-
Notifications
You must be signed in to change notification settings - Fork 22
Description
We have several versions of AGX for several versions of Unity for several long-term projects.
I install the new version without uninstalling the previous (aware of the problems that could lead to leaving the registry values with the old values) because I want to keep the dlls of both versions.
When I open my project, I see a green log message:
New version of agxDotNet.dll located in: C:\Program Files\Algoryx\AGX-2.24.0.2\bin\x64. Copying it to current project
It detects that the version is different, deletes the new dll I copied by hand, and copies the one it thinks is the best, but not the last I installed. This is maybe a little obscure specially when you have a lot of log messages after opening a project, and this can be ignored easily, possibly breaking your project with no clue of what happened.
After this, I install the new version, uninstalling the previous. Open my project, and does nothing.
Then, I do it by hand: Go to that folder, remove the previous .dll and .meta, paste the new one and return the focus to the Unity window again and now, detects the dll, compiles, and suddenly it still detects the previous version again, not the newest, removes the dll I put by hand and copies the old one. This looks like a bug.
I have some suggestions:
- Installing a new agx version without uninstalling the previous one should be an option and we should be warned about what would happen doing so. There's many situations where a project could use several versions in different projects.

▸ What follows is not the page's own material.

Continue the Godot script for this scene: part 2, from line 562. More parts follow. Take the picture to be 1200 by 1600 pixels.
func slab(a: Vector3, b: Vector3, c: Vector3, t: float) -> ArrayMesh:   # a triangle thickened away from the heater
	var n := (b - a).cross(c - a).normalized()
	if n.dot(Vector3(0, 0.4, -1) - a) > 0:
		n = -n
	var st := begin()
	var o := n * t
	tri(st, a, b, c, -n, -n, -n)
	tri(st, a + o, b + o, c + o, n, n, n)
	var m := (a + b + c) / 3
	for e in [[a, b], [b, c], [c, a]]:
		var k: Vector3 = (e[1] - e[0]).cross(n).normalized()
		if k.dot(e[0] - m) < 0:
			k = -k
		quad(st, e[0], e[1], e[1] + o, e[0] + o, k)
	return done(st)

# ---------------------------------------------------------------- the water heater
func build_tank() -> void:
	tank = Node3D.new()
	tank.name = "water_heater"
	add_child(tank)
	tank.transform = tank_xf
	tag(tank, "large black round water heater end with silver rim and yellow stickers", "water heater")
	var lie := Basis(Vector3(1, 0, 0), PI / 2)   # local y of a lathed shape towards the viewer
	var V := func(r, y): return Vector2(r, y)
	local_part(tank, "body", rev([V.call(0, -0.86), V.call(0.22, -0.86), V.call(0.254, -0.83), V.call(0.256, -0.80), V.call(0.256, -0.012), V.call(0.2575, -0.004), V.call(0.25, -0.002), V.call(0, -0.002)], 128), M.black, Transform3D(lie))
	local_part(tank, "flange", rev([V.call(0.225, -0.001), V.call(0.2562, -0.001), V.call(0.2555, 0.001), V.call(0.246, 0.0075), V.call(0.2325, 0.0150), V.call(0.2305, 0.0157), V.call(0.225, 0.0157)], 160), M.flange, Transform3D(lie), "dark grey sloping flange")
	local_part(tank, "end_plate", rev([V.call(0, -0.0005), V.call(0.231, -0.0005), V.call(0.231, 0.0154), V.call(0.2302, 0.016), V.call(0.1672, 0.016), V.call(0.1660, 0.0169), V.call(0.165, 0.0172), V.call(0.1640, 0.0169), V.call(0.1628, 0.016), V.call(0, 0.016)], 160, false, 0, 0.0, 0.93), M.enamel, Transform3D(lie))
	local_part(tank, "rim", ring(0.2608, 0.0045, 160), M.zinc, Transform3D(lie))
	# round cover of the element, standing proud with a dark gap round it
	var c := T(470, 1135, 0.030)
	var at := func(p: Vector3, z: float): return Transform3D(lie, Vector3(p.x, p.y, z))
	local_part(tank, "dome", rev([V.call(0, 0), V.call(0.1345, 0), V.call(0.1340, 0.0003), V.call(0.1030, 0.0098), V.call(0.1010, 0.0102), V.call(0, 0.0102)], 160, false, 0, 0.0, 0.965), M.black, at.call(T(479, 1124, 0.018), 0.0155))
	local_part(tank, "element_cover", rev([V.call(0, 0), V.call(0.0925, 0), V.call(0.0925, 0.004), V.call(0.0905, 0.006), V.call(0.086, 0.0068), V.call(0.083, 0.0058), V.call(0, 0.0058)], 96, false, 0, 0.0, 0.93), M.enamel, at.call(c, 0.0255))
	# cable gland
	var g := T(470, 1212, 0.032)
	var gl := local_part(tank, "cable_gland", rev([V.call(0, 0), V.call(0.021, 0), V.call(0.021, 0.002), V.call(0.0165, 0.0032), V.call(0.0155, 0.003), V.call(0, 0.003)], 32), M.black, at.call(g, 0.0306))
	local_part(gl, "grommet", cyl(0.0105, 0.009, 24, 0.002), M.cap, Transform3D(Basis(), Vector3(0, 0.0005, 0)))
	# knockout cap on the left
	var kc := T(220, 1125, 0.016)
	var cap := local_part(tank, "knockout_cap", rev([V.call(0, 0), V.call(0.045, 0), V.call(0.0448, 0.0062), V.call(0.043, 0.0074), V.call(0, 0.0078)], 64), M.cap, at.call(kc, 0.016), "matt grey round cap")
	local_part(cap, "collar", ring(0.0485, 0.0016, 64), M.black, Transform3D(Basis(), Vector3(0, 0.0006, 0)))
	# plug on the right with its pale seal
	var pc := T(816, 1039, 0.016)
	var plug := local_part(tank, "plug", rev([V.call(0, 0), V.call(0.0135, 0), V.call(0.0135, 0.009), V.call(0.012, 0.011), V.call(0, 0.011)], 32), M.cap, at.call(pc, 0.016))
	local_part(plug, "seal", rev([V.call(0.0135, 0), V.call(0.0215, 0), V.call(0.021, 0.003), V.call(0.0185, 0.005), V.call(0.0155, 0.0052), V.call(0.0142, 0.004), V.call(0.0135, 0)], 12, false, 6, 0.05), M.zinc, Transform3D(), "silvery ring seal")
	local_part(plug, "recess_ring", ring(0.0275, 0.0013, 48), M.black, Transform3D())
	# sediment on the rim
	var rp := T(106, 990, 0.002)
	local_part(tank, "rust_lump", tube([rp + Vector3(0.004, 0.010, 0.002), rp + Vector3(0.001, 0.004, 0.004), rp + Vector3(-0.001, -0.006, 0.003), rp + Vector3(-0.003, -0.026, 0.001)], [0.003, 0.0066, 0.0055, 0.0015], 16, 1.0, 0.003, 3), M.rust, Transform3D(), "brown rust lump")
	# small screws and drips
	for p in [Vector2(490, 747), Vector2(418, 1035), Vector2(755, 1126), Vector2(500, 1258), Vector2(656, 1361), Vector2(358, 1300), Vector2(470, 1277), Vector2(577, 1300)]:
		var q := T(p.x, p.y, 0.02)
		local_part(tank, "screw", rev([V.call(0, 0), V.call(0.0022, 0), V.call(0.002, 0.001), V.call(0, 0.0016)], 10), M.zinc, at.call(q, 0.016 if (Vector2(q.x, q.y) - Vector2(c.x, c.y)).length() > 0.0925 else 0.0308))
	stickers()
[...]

[EDIT] Just a little problem with the installer. Seems that when you install a new version without uninstalling the old one (say v1 and v2), then you have v1 and v2. Then you install v2 again, it tells you to uninstall the previous one... v2... NOT v1. So v1 stays there forever. It should get rid of all older versions or leave them but update all registry and environment vars.
-
Copying a dll automatically is nice if your project is small and cutting edge, but not when you have several projects stalled in different versions of AGX. This should be told as an error or warning, in a different color if you will, but not do it automatically. Instead, we could have a button on the AGX menu to update the dll version. In our case, 2017.4 has a very experimental version of .Net 4, this dll update would subsequently crash Unity without changing this option. In fact, AGXUnity and AGX version pairs should be detected, and the update menu should give us the option to select which AGX version we want, including which version of AGXUnity is compatible with each. That would be really useful and less obscure, but maybe a less complicated way would be enough.
-
Uninstalling an AGX version shouldn't remove the .dlls needed for the projects or anyhting usable, in my opinion, so that you can keep all versions there. But that's optional.